Я понимаю, что может такой казус случиться, что, не имея за душой ничего, кроме праха, поневоле приходится им одним торговать, но ведь и с прахом следует обходиться бережно. Прах так прах; но пускай же он будет один и тот же всегда и везде, ибо только тогда он сделается владыкой мира. Отрицайте разум, прогресс, правду, человеческое право на счастье — прекрасно. Называйте все это опасной утопией, источником заблуждений и потрясений — еще того лучше. Утверждайте, что завтрашнего дня нет, что перспектив не полагается, а есть только то, что торчит под носом, — и это хорошо. Но держитесь этих отрицаний твердо и не призывайте разума, человечности и проч. ни на помощь, ни в свидетельство. Совсем не произносите этих слов, так как вы выходите из принципа, который признает их праздными.

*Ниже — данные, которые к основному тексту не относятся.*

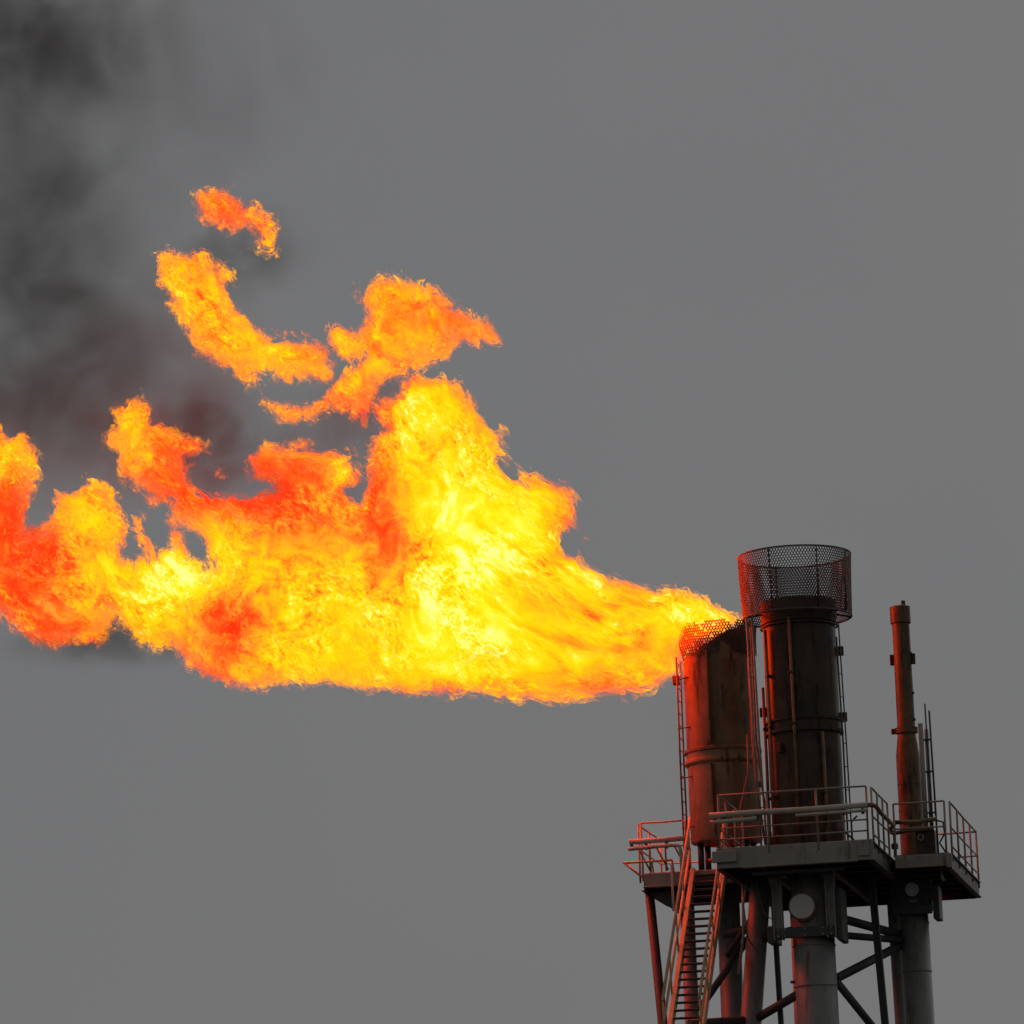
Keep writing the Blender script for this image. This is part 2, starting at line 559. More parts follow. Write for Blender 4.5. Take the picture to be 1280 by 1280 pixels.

Не пишите, в смысле порицания: такое-то действие противно разуму, ибо, согласно вашей программе, это-то и есть действие, достойное похвалы. Не угрожайте завтрашним днем, потому что вы раз навсегда установили, что завтрашнего дня нет, а вместо него зияет черная дыра, о которой вы и будете калякать тогда, когда в ней очутитесь. Проводите ваш прах логично, а не пестрите его поправками, не перескакивайте легкомысленно от одного праха к другому. Ибо ничто так не вредит возведению праха в принцип, как его пестрота.